Virginia Woolf and Christian Culture by Jane de Gay
Author:Jane de Gay
Language: eng
Format: epub
Publisher: Edinburgh University Press
Trespass and tourism
However, ‘nothing was simply one thing’ (TL 251) as Woolf attests, and while her visit to Hagia Sophia was revelatory in terms of her spirituality and aesthetic, it also provided impetus for her lifelong interrogation of difference and exclusion. Woolf continued to analyse the feelings of exclusion arising from the experience of being admitted on strict conditions (the removal of shoes) and in a limited capacity (confined to the gallery) and she came to see that her position in British society was akin to being a tourist in Turkey, for women’s involvement in public life was both limited and conditional. This gives rise to a very different metaphorical use of sacred space in Woolf’s work: an ironic one that denotes the exclusion of women. In 1935 when E. M. Forster hinted that she was to be invited to join the committee of the London Library, as an exception to their traditional exclusion of women, she commented: ‘The veil of the temple – which, whether university or cathedral, was academic or ecclesiastical I forget – was to be raised, & as an exception she [woman] was to be allowed to enter in’ (D4 298). The physical partitioning of sacred space in a place of worship is replicated psychologically and politically in the exclusion of women from positions of influence in any sphere. This incident fed in to the development of Three Guineas, in which Woolf again uses sacred space as a metaphor for exclusion: the professions are ‘temples’, and the first generation of professional women were ‘cautiously pushing aside the swing doors of one of these temples’ (3G 102). The universities too are sacred, exclusive spaces, for educated men’s daughters have acquired culture ‘outside the sacred gates’ of Oxford and Cambridge (3G 112). Three Guineas was Woolf’s fullest articulation of her awareness that religion reified social and political exclusion.
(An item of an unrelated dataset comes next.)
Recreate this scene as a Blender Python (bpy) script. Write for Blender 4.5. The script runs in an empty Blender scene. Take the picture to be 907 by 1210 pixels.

The solution that Woolf adopted was for women to embrace their position as aliens in their own country: ‘the outsider will say, “in fact, as a woman I have no country”’ (3G 185). This enabled women to be dispassionate observers of British culture, visiting sites in their own country as tourists or trespassers. In ‘The Leaning Tower’, she quoted Leslie Stephen’s aphorism ‘Whenever you see a board up with “Trespassers will be Prosecuted”, trespass at once’ (CE2 181), to urge women to read as widely as possible and evade the ideological barriers that patriarchy had constructed to control interpretation. In envisaging women as trespassers and tourists, Woolf anticipates what Elizabeth Wilson has described as a woman’s capacity to be both a flâneur or ‘detached observer’ and a force of disorder that challenges attempts to structure and control the use of space.18 Although Woolf formulated these arguments relatively late in her career, her practice of flânerie and her representation of it in her work start much earlier;19 we can therefore fruitfully apply these formulations to her visits to places of worship and her representations of them in fiction from earlier in her career.